The detectability of baryonic acoustic oscillations in future galaxy surveys
R. Angulo, C. M. Baugh, C. S. Frenk, C. G. Lacey
TL;DR
This study assesses the detectability of BAO in the galaxy power spectrum using ultra-large N-body simulations (BASICC) and a GALFORM-based semi-analytic galaxy model to explore nonlinear growth, redshift-space distortions, and bias. It presents a robust, general method to extract the BAO scale via a ratio of the measured spectrum to a smooth reference, and quantifies how the recovered scale translates into constraints on the dark energy equation of state parameter $w$, including realistic assessments of sampling variance. The authors find that BAO provides an unbiased estimate of the sound horizon, with sampling variance dominating errors even in giant volumes; constraints on $w$ from BAO alone are feasible but not at the 1% level for near-future surveys unless an all-sky spectroscopic program (e.g., SPACE) is available.
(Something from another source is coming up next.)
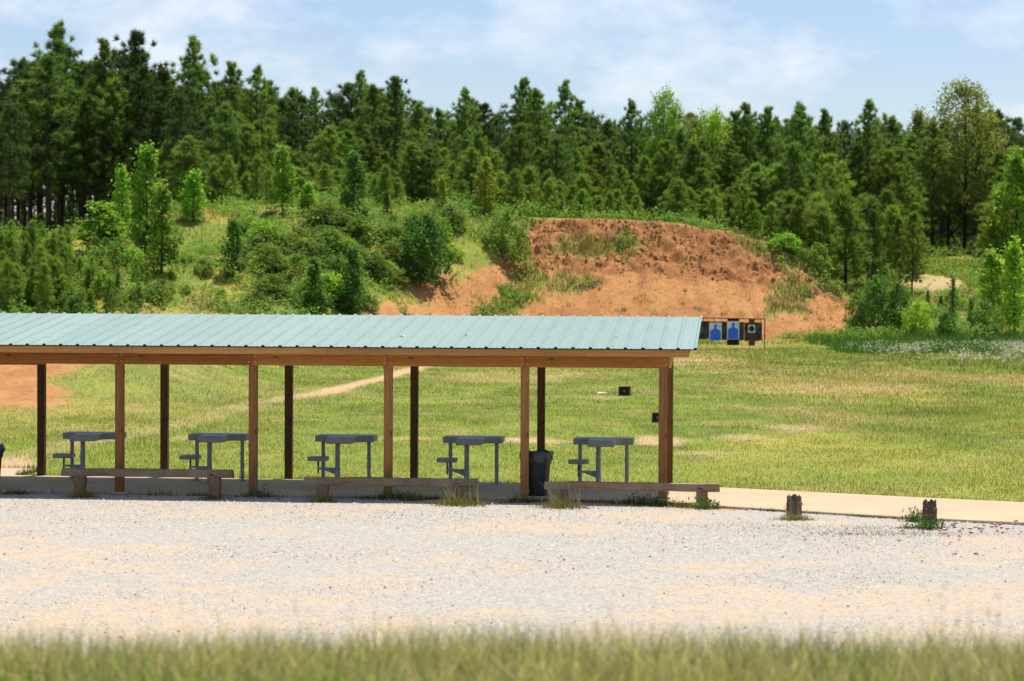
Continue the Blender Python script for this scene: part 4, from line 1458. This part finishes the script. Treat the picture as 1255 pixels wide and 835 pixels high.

The results highlight the dependence of BAO sensitivity on tracer selection, the necessity of accurate modeling of nonlinearities and biases, and the substantial gains expected from next-generation surveys for cosmology.
Abstract
We assess the detectability of baryonic acoustic oscillations (BAO) in the power spectrum of galaxies using ultra large volume N-body simulations of the hierarchical clustering of dark matter and semi-analytical modelling of galaxy formation. A step-by-step illustration is given of the various effects (nonlinear fluctuation growth, peculiar motions, nonlinear and scale dependent bias) which systematically change the form of the galaxy power spectrum on large scales from the simple prediction of linear perturbation theory. Using a new method to extract the scale of the oscillations, we nevertheless find that the BAO approach gives an unbiased estimate of the sound horizon scale. Sampling variance remains the dominant source of error despite the huge volume of our simulation box ($=2.41 h^{-3}{\rm Gpc}^{3}$). We use our results to forecast the accuracy with which forthcoming surveys will be able to measure the sound horizon scale, $s$, and, hence constrain the dark energy equation of state parameter, $w$ (with simplifying assumptions and without marginalizing over the other cosmological parameters). Pan-STARRS could potentially yield a measurement with an accuracy of $Δs/s = 0.5-0.7 % $ (corresponding to $Δw \approx 2-3% $), which is competitive with the proposed WFMOS survey ($Δs/s = 1% $ $Δw \approx 4 % $). Achieving $Δw \le 1% $ using BAO alone is beyond any currently commissioned project and will require an all-sky spectroscopic survey, such as would be undertaken by the SPACE mission concept under proposal to ESA.